Tuesday, June 7, 2011

When I grow up...

I had a moment today when I remember all I ever wanted in life. And that was to perform. Ever since I can remember I wanted to be a performer. For a short time I did want to be a professional soccer player, but I realized my talents were far greater in Musical Theater than in Soccer. So today when I was watching the show "The Voice" and I'm hearing people talk about how they've wanted this all their lives, I cried. I knew how they felt. While I am in no way unhappy with my life right now, it just hit me how much I gave up. I never thought my theater career would ever take a back seat. Aaron has always supported me, even encouraged me to continue to do theater, but sometimes I don't think he understands that if I do theater, I don't do anything else.  I get to do theater again this fall. I'm really not sure how things will play out. It's hard to do something I love so much, only half-way. I want to finish my degree, but I wonder where the road will lead after that.

It's hard to give up the dreams you've had since you were a little girl.  The best way I can think to describe how I feel is through song...a musical one at that.

"A Change in Me" from Beauty and the Beast 
There's been a change in me
A kind of moving on
Though what I used to be
I still depend on
For now I realize
That good can come from bad
That may not make me wise
But oh it makes me glad

And I-- I never thought I'd leave behind
My childhood dreams
But I don't mind
For now I love the world I see
No change of heart a change in me

For in my dark despair
I slowly understood
My perfect world out there
Had disappeared for good
But in it's place I feel
A truer life begin
And it's so good and real
It must come from within

And I-- I never thought I'd leave behind
My childhood dreams but I don't mind
I'm where and who I want to be
No change of heart
A change in me

No change of heart
A change in me

1 comment:

  1. Sara Jane!
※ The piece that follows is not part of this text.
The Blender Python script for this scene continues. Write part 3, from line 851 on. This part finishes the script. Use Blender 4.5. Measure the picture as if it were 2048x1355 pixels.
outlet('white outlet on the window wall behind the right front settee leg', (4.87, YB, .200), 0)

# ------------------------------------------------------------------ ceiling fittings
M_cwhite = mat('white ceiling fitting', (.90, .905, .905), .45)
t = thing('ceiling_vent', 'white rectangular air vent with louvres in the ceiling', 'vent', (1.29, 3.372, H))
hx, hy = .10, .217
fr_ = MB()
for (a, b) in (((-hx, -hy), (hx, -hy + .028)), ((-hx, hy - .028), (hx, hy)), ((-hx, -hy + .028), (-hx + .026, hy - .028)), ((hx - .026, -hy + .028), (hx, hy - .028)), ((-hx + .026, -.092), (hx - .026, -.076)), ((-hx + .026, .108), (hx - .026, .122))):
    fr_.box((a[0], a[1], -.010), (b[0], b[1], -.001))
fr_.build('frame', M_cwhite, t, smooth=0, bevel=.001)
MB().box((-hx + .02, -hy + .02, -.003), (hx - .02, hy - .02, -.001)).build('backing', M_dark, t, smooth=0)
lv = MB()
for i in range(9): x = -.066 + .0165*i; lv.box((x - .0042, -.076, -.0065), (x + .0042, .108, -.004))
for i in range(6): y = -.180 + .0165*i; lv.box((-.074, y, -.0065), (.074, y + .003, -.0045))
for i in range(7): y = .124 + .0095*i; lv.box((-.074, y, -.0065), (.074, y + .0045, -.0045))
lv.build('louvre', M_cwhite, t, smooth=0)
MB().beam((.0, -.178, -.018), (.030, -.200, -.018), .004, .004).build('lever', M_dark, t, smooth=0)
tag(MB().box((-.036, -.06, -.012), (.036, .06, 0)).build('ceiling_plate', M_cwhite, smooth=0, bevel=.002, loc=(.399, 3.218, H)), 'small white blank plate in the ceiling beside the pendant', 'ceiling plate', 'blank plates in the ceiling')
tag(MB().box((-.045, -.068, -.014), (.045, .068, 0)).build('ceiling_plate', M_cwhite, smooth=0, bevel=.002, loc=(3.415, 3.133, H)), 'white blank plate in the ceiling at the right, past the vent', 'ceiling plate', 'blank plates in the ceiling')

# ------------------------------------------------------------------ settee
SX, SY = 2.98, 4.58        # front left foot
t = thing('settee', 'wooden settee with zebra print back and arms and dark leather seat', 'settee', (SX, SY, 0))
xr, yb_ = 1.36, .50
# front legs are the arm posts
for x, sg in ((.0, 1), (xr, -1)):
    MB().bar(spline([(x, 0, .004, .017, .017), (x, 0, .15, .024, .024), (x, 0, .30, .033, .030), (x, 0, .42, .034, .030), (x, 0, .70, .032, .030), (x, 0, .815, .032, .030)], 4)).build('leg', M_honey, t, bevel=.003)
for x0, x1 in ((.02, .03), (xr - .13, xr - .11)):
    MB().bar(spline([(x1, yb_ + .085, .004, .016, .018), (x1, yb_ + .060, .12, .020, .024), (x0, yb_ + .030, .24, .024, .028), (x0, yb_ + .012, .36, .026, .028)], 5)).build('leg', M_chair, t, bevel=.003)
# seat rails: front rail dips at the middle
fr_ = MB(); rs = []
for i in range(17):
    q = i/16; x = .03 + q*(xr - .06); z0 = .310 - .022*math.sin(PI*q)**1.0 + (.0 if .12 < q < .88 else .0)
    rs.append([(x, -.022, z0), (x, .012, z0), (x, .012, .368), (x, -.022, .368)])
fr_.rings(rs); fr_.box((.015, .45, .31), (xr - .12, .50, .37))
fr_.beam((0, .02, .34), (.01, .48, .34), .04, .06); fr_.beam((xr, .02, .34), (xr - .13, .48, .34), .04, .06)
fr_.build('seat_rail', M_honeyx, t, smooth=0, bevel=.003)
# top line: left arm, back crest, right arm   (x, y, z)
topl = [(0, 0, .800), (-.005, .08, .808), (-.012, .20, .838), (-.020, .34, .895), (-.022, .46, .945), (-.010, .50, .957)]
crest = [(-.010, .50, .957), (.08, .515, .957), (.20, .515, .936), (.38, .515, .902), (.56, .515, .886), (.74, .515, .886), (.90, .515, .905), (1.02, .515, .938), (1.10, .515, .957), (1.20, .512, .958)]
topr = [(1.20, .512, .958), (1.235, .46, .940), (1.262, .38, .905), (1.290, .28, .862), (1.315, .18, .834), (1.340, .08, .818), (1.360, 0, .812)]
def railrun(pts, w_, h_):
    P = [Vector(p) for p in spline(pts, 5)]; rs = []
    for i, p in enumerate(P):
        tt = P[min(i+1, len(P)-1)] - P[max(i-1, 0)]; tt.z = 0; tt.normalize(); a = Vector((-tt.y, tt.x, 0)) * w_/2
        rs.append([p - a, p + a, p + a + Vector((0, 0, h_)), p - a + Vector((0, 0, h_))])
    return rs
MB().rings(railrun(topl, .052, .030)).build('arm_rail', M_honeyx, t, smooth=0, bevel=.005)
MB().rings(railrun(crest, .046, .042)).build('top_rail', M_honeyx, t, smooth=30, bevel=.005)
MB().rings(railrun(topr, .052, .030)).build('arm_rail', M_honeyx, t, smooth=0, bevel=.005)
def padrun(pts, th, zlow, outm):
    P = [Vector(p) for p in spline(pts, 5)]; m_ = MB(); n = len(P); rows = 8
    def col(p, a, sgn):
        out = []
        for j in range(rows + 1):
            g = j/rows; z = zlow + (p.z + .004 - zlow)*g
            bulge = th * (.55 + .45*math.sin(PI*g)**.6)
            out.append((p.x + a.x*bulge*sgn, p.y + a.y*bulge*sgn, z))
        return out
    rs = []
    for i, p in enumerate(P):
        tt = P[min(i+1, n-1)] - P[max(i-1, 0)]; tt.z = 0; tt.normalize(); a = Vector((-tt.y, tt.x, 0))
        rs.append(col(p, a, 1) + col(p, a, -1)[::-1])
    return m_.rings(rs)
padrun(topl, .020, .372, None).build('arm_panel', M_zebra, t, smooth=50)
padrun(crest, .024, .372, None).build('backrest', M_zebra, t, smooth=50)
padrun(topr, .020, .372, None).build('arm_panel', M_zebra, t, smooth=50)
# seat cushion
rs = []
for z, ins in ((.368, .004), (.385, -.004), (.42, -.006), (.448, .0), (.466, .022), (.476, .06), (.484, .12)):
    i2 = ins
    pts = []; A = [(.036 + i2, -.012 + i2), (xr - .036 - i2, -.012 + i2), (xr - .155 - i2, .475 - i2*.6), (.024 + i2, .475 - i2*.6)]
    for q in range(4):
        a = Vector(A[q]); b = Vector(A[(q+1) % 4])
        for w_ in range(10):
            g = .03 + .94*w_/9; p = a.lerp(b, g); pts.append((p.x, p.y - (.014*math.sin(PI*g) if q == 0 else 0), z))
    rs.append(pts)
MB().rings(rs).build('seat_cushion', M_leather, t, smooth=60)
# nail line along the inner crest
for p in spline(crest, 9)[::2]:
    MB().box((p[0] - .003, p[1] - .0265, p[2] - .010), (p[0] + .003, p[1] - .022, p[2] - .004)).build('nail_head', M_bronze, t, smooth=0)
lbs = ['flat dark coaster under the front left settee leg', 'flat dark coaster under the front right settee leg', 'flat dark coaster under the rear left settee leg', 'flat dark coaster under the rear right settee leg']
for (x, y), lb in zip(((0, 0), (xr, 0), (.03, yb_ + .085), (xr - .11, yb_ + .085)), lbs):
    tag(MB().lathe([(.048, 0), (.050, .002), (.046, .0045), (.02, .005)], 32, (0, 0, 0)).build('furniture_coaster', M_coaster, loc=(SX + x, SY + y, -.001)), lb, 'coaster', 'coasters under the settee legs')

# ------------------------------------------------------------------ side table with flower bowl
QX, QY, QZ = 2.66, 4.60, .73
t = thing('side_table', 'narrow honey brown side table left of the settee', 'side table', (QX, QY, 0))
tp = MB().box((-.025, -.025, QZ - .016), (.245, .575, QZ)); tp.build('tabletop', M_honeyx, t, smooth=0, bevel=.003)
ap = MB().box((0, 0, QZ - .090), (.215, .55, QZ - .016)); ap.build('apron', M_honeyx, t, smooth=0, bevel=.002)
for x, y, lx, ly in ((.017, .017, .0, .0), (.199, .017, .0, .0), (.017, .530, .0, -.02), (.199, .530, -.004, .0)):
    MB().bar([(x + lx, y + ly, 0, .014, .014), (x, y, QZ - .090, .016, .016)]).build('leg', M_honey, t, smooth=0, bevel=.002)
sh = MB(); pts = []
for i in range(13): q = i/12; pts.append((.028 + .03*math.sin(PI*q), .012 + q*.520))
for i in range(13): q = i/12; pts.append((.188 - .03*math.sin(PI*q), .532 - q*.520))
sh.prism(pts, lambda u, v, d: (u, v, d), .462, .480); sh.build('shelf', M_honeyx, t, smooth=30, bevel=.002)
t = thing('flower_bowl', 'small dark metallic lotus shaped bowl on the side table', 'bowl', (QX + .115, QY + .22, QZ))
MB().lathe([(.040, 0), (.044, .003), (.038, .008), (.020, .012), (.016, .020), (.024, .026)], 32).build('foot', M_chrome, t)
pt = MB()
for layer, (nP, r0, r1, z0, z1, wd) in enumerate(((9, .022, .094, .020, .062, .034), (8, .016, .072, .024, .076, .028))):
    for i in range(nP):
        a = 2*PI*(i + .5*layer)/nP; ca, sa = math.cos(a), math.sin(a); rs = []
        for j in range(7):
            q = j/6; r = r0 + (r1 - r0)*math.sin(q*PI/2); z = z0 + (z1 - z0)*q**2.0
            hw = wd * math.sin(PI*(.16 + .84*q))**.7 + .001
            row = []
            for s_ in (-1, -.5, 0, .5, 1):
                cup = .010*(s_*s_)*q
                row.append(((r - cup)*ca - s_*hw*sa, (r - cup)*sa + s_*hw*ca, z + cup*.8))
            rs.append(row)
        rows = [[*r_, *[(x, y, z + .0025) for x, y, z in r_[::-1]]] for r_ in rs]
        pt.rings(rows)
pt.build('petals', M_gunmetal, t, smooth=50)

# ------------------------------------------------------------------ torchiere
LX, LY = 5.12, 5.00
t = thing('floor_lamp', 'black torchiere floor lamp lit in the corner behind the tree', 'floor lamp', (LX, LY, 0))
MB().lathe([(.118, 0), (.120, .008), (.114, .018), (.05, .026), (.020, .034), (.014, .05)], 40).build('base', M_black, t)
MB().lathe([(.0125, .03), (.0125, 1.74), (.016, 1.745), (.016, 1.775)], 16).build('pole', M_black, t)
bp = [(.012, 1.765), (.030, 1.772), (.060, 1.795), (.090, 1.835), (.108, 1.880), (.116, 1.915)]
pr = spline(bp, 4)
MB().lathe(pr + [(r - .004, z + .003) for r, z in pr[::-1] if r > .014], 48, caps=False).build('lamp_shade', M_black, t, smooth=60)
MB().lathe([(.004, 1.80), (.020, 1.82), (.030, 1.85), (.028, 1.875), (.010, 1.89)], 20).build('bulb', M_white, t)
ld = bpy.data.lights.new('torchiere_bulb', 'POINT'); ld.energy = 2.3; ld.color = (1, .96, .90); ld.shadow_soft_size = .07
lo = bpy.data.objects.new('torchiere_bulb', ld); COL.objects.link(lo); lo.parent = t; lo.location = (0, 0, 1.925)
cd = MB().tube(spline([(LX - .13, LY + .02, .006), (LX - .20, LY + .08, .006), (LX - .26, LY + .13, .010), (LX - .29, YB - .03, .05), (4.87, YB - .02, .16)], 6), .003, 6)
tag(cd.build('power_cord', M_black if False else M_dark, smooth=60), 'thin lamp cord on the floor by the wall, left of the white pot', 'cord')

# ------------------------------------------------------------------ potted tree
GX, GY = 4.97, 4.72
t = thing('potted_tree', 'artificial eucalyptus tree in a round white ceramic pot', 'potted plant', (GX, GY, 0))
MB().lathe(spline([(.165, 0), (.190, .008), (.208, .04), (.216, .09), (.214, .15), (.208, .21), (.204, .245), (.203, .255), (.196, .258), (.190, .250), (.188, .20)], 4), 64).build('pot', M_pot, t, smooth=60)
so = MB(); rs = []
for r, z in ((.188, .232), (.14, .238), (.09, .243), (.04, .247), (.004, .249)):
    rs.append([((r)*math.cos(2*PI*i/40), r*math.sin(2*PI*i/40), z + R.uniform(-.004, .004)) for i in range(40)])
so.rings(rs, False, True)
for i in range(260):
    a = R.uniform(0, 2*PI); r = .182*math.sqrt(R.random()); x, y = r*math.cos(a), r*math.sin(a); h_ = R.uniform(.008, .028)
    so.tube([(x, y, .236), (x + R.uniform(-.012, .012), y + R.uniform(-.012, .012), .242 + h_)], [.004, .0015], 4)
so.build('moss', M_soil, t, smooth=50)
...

I love you to pieces. I know exactly how you feel and can tell you that seven years ago I made that change of heart, and I have never looked back. I still get teary eyed just listening to musicals and remembering that a part of my heart is still with those dreams I once had. But having your own marriage and family is bigger and better than all of that! Now you get to make others' dreams come true. I realized that as I watched Matt at graduation last month. Enjoy this wonderful ride! You are just plain amazing!